Write out the whole of the material exactly.

— Recorded information —

.....

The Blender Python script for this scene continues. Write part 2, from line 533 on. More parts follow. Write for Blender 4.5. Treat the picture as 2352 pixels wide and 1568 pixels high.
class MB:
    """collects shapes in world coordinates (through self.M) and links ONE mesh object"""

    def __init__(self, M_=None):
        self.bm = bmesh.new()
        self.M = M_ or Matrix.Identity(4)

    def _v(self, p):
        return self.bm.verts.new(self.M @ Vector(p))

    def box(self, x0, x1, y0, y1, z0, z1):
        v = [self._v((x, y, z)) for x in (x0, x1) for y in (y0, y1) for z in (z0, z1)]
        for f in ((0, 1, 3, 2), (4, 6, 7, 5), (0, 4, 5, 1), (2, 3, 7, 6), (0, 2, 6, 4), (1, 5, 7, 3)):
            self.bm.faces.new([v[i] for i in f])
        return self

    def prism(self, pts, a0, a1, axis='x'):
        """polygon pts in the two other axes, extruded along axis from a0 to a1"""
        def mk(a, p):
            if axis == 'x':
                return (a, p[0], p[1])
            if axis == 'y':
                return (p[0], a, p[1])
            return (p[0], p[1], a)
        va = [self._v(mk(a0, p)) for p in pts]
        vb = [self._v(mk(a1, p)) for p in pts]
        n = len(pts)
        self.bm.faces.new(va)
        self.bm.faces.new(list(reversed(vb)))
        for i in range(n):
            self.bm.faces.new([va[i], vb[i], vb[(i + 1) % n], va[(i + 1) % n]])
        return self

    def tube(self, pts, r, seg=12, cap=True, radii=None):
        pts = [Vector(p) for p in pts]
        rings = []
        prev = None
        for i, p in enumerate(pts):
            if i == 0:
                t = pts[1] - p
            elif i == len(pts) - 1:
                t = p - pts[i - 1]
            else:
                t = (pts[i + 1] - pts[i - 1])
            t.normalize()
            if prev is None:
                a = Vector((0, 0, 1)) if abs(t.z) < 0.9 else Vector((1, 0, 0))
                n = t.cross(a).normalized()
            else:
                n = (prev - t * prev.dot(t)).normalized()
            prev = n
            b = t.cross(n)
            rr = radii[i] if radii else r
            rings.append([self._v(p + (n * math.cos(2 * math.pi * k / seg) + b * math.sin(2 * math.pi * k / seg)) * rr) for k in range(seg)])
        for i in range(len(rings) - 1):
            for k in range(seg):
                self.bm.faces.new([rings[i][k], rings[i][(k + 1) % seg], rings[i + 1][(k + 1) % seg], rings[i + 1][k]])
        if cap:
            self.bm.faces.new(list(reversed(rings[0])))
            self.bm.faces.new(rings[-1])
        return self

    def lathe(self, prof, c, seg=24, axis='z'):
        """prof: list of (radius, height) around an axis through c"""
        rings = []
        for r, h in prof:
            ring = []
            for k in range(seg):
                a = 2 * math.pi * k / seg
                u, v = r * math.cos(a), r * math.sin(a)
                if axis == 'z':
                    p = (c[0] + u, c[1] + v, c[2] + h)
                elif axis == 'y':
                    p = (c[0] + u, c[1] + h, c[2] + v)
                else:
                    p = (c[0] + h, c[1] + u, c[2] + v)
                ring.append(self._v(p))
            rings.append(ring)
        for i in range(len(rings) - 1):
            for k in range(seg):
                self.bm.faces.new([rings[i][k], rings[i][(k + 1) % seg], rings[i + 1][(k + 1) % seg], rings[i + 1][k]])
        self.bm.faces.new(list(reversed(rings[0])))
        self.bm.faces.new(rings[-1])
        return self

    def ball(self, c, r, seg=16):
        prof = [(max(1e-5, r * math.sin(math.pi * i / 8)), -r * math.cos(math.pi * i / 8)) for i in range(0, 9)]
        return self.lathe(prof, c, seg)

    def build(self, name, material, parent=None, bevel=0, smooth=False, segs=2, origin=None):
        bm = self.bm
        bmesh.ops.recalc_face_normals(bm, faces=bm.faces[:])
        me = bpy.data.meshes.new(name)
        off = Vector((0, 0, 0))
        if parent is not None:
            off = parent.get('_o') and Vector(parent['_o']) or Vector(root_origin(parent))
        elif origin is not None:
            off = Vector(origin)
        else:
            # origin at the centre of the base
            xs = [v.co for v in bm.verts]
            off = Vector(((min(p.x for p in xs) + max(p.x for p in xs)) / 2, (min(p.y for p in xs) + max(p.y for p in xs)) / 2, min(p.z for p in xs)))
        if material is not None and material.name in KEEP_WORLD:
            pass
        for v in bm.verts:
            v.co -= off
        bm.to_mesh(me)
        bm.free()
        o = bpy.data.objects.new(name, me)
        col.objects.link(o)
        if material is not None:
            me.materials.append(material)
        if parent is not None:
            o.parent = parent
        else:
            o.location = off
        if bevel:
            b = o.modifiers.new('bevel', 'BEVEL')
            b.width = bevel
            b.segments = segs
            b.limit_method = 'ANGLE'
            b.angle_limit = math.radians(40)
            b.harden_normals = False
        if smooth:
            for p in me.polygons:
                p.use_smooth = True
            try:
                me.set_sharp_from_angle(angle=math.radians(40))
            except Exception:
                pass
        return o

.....

— Output for this task —
The Blender Python script for this scene continues. Write part 2, from line 533 on. More parts follow. Write for Blender 4.5. Treat the picture as 2352 pixels wide and 1568 pixels high.
class MB:
    """collects shapes in world coordinates (through self.M) and links ONE mesh object"""

    def __init__(self, M_=None):
        self.bm = bmesh.new()
        self.M = M_ or Matrix.Identity(4)

    def _v(self, p):
        return self.bm.verts.new(self.M @ Vector(p))

    def box(self, x0, x1, y0, y1, z0, z1):
        v = [self._v((x, y, z)) for x in (x0, x1) for y in (y0, y1) for z in (z0, z1)]
        for f in ((0, 1, 3, 2), (4, 6, 7, 5), (0, 4, 5, 1), (2, 3, 7, 6), (0, 2, 6, 4), (1, 5, 7, 3)):
            self.bm.faces.new([v[i] for i in f])
        return self

    def prism(self, pts, a0, a1, axis='x'):
        """polygon pts in the two other axes, extruded along axis from a0 to a1"""
        def mk(a, p):
            if axis == 'x':
                return (a, p[0], p[1])
            if axis == 'y':
                return (p[0], a, p[1])
            return (p[0], p[1], a)
        va = [self._v(mk(a0, p)) for p in pts]
        vb = [self._v(mk(a1, p)) for p in pts]
        n = len(pts)
        self.bm.faces.new(va)
        self.bm.faces.new(list(reversed(vb)))
        for i in range(n):
            self.bm.faces.new([va[i], vb[i], vb[(i + 1) % n], va[(i + 1) % n]])
        return self

    def tube(self, pts, r, seg=12, cap=True, radii=None):
        pts = [Vector(p) for p in pts]
        rings = []
        prev = None
        for i, p in enumerate(pts):
            if i == 0:
                t = pts[1] - p
            elif i == len(pts) - 1:
                t = p - pts[i - 1]
            else:
                t = (pts[i + 1] - pts[i - 1])
            t.normalize()
            if prev is None:
                a = Vector((0, 0, 1)) if abs(t.z) < 0.9 else Vector((1, 0, 0))
                n = t.cross(a).normalized()
            else:
                n = (prev - t * prev.dot(t)).normalized()
            prev = n
            b = t.cross(n)
            rr = radii[i] if radii else r
            rings.append([self._v(p + (n * math.cos(2 * math.pi * k / seg) + b * math.sin(2 * math.pi * k / seg)) * rr) for k in range(seg)])
        for i in range(len(rings) - 1):
            for k in range(seg):
                self.bm.faces.new([rings[i][k], rings[i][(k + 1) % seg], rings[i + 1][(k + 1) % seg], rings[i + 1][k]])
        if cap:
            self.bm.faces.new(list(reversed(rings[0])))
            self.bm.faces.new(rings[-1])
        return self

    def lathe(self, prof, c, seg=24, axis='z'):
        """prof: list of (radius, height) around an axis through c"""
        rings = []
        for r, h in prof:
            ring = []
            for k in range(seg):
                a = 2 * math.pi * k / seg
                u, v = r * math.cos(a), r * math.sin(a)
                if axis == 'z':
                    p = (c[0] + u, c[1] + v, c[2] + h)
                elif axis == 'y':
                    p = (c[0] + u, c[1] + h, c[2] + v)
                else:
                    p = (c[0] + h, c[1] + u, c[2] + v)
                ring.append(self._v(p))
            rings.append(ring)
        for i in range(len(rings) - 1):
            for k in range(seg):
                self.bm.faces.new([rings[i][k], rings[i][(k + 1) % seg], rings[i + 1][(k + 1) % seg], rings[i + 1][k]])
        self.bm.faces.new(list(reversed(rings[0])))
        self.bm.faces.new(rings[-1])
        return self

    def ball(self, c, r, seg=16):
        prof = [(max(1e-5, r * math.sin(math.pi * i / 8)), -r * math.cos(math.pi * i / 8)) for i in range(0, 9)]
        return self.lathe(prof, c, seg)

    def build(self, name, material, parent=None, bevel=0, smooth=False, segs=2, origin=None):
        bm = self.bm
        bmesh.ops.recalc_face_normals(bm, faces=bm.faces[:])
        me = bpy.data.meshes.new(name)
        off = Vector((0, 0, 0))
        if parent is not None:
            off = parent.get('_o') and Vector(parent['_o']) or Vector(root_origin(parent))
        elif origin is not None:
            off = Vector(origin)
        else:
            # origin at the centre of the base
            xs = [v.co for v in bm.verts]
            off = Vector(((min(p.x for p in xs) + max(p.x for p in xs)) / 2, (min(p.y for p in xs) + max(p.y for p in xs)) / 2, min(p.z for p in xs)))
        if material is not None and material.name in KEEP_WORLD:
            pass
        for v in bm.verts:
            v.co -= off
        bm.to_mesh(me)
        bm.free()
        o = bpy.data.objects.new(name, me)
        col.objects.link(o)
        if material is not None:
            me.materials.append(material)
        if parent is not None:
            o.parent = parent
        else:
            o.location = off
        if bevel:
            b = o.modifiers.new('bevel', 'BEVEL')
            b.width = bevel
            b.segments = segs
            b.limit_method = 'ANGLE'
            b.angle_limit = math.radians(40)
            b.harden_normals = False
        if smooth:
            for p in me.polygons:
                p.use_smooth = True
            try:
                me.set_sharp_from_angle(angle=math.radians(40))
            except Exception:
                pass
        return o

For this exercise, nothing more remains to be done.